The only listed exceptions to the use of this tool, was documents that were deemed to difficult to be delivered electronically and notices did not fall within this category for exception.

The court therefore concluded that the parties had in fact notified an alternative address and that electronic mail was a mutually accepted form of communication for matters of commercial record.

 

The Court's Conclusion

The court decided that the Claimant had indeed given valid notice of their dissatisfaction with the adjudicators decision and so preserved their right to challenge the adjudicators decision in court.

The court ruled that the Defendant’s stance that the court lacking in jurisdiction to hear the part 8 claim, in respect to setting the matter aside was dismissed.

The Lessons

The following have been observed as lessons to be learnt from this case:

1.     The terms of the contract need to be fully understood and commercial managers and a like, need to be aware of conflicting or ambiguous clauses in relation to matters of communication or any other such matters under the contract.

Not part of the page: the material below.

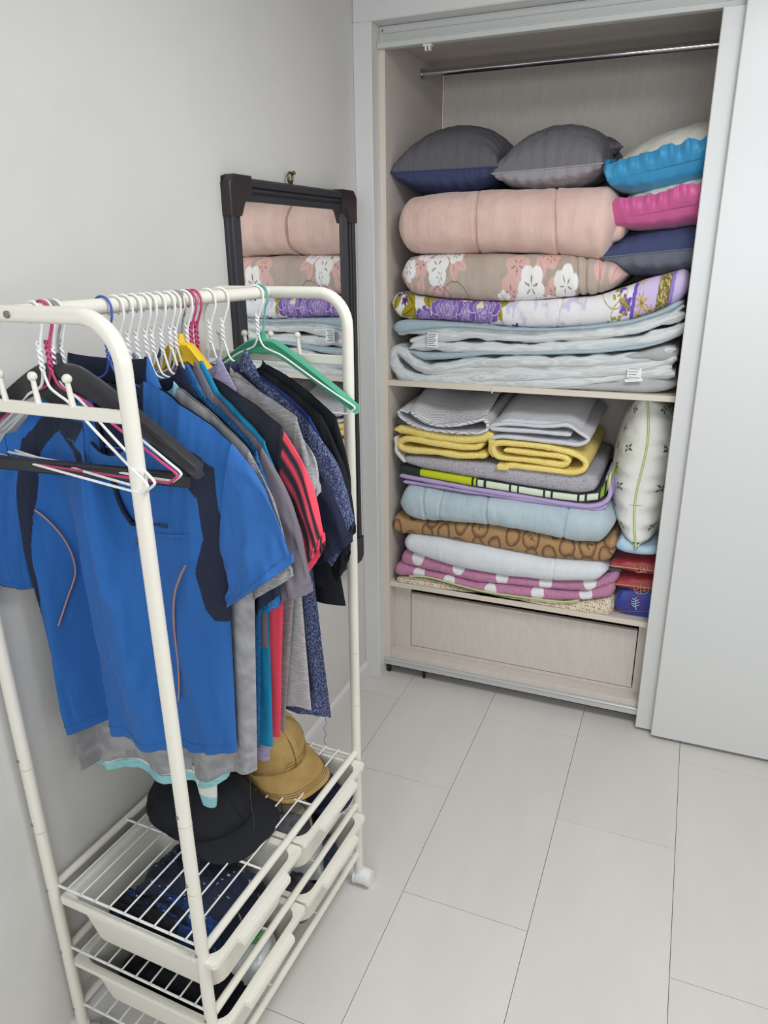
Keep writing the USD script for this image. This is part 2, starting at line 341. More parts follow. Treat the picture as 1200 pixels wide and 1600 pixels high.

2.     Where ambiguity has the potential to arise, be that in matters of practical process, communication, or other such elements in relation to the contract, clarity should be sought and agreed between the parties.

3.     To avoid or at least limit the potential for challenge on matters of practice, conduct, decisions, jurisdiction, or any other such element in relation to the contract, or matters of dispute resolution, expressed time scales should be adhered to.

Disclaimer

The views, opinions, interpretations of source data and other such comments contained within this blog are those purely of the author and are not representative of any organisation to which the author may be employed by or affiliated with.

The reader is encouraged to satisfy to his or her own conclusions of the information contained herein.

The reader is also advised that the information contained herein is by no means to be relied upon as guidance or legal advice.

Source of Information

Approved Judgement, Case No HT-2020-000293,heard before Mrs Justice O’Farrell DBE, in the Technology and Construction Court, date deemed to be 31/03/21.